Aim of the exercise
Your task is to transcribe the data in full.

Data lines
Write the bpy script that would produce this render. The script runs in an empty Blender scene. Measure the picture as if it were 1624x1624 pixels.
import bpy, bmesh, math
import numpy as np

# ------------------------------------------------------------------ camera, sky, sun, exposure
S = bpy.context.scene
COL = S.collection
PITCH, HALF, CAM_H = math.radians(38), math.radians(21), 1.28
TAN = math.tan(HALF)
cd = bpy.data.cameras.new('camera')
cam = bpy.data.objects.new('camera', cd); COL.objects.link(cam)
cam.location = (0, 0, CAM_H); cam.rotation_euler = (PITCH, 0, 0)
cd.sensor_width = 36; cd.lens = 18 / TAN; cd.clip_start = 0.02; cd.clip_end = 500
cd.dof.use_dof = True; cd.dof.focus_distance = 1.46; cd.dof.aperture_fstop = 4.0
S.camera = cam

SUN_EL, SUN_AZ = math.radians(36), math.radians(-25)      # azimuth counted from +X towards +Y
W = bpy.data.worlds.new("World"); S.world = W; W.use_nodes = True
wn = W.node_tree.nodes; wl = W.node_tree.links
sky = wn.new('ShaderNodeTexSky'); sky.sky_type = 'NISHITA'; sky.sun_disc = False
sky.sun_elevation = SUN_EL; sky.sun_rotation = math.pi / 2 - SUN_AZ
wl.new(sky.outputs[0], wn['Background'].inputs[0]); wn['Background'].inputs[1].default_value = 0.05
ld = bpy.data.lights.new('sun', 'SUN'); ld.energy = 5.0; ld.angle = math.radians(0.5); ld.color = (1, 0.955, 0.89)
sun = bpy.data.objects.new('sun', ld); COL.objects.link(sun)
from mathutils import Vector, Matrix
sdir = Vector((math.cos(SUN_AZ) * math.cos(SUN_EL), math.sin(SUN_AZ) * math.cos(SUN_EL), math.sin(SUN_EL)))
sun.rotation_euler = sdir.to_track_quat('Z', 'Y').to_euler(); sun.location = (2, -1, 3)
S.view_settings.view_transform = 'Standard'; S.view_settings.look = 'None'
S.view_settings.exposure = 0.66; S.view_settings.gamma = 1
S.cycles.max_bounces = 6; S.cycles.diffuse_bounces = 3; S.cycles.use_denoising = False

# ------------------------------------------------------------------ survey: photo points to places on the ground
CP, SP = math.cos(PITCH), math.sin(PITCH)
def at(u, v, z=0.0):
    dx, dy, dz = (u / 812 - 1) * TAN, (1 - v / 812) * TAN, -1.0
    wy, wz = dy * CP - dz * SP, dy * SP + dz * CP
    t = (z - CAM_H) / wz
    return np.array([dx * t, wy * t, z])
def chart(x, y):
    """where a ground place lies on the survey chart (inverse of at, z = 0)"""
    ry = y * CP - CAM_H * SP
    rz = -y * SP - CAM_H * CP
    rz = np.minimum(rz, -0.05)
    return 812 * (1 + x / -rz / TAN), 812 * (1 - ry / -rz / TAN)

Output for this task
Write the bpy script that would produce this render. The script runs in an empty Blender scene. Measure the picture as if it were 1624x1624 pixels.
import bpy, bmesh, math
import numpy as np

# ------------------------------------------------------------------ camera, sky, sun, exposure
S = bpy.context.scene
COL = S.collection
PITCH, HALF, CAM_H = math.radians(38), math.radians(21), 1.28
TAN = math.tan(HALF)
cd = bpy.data.cameras.new('camera')
cam = bpy.data.objects.new('camera', cd); COL.objects.link(cam)
cam.location = (0, 0, CAM_H); cam.rotation_euler = (PITCH, 0, 0)
cd.sensor_width = 36; cd.lens = 18 / TAN; cd.clip_start = 0.02; cd.clip_end = 500
cd.dof.use_dof = True; cd.dof.focus_distance = 1.46; cd.dof.aperture_fstop = 4.0
S.camera = cam

SUN_EL, SUN_AZ = math.radians(36), math.radians(-25)      # azimuth counted from +X towards +Y
W = bpy.data.worlds.new("World"); S.world = W; W.use_nodes = True
wn = W.node_tree.nodes; wl = W.node_tree.links
sky = wn.new('ShaderNodeTexSky'); sky.sky_type = 'NISHITA'; sky.sun_disc = False
sky.sun_elevation = SUN_EL; sky.sun_rotation = math.pi / 2 - SUN_AZ
wl.new(sky.outputs[0], wn['Background'].inputs[0]); wn['Background'].inputs[1].default_value = 0.05
ld = bpy.data.lights.new('sun', 'SUN'); ld.energy = 5.0; ld.angle = math.radians(0.5); ld.color = (1, 0.955, 0.89)
sun = bpy.data.objects.new('sun', ld); COL.objects.link(sun)
from mathutils import Vector, Matrix
sdir = Vector((math.cos(SUN_AZ) * math.cos(SUN_EL), math.sin(SUN_AZ) * math.cos(SUN_EL), math.sin(SUN_EL)))
sun.rotation_euler = sdir.to_track_quat('Z', 'Y').to_euler(); sun.location = (2, -1, 3)
S.view_settings.view_transform = 'Standard'; S.view_settings.look = 'None'
S.view_settings.exposure = 0.66; S.view_settings.gamma = 1
S.cycles.max_bounces = 6; S.cycles.diffuse_bounces = 3; S.cycles.use_denoising = False

# ------------------------------------------------------------------ survey: photo points to places on the ground
CP, SP = math.cos(PITCH), math.sin(PITCH)
def at(u, v, z=0.0):
    dx, dy, dz = (u / 812 - 1) * TAN, (1 - v / 812) * TAN, -1.0
    wy, wz = dy * CP - dz * SP, dy * SP + dz * CP
    t = (z - CAM_H) / wz
    return np.array([dx * t, wy * t, z])
def chart(x, y):
    """where a ground place lies on the survey chart (inverse of at, z = 0)"""
    ry = y * CP - CAM_H * SP
    rz = -y * SP - CAM_H * CP
    rz = np.minimum(rz, -0.05)
    return 812 * (1 + x / -rz / TAN), 812 * (1 - ry / -rz / TAN)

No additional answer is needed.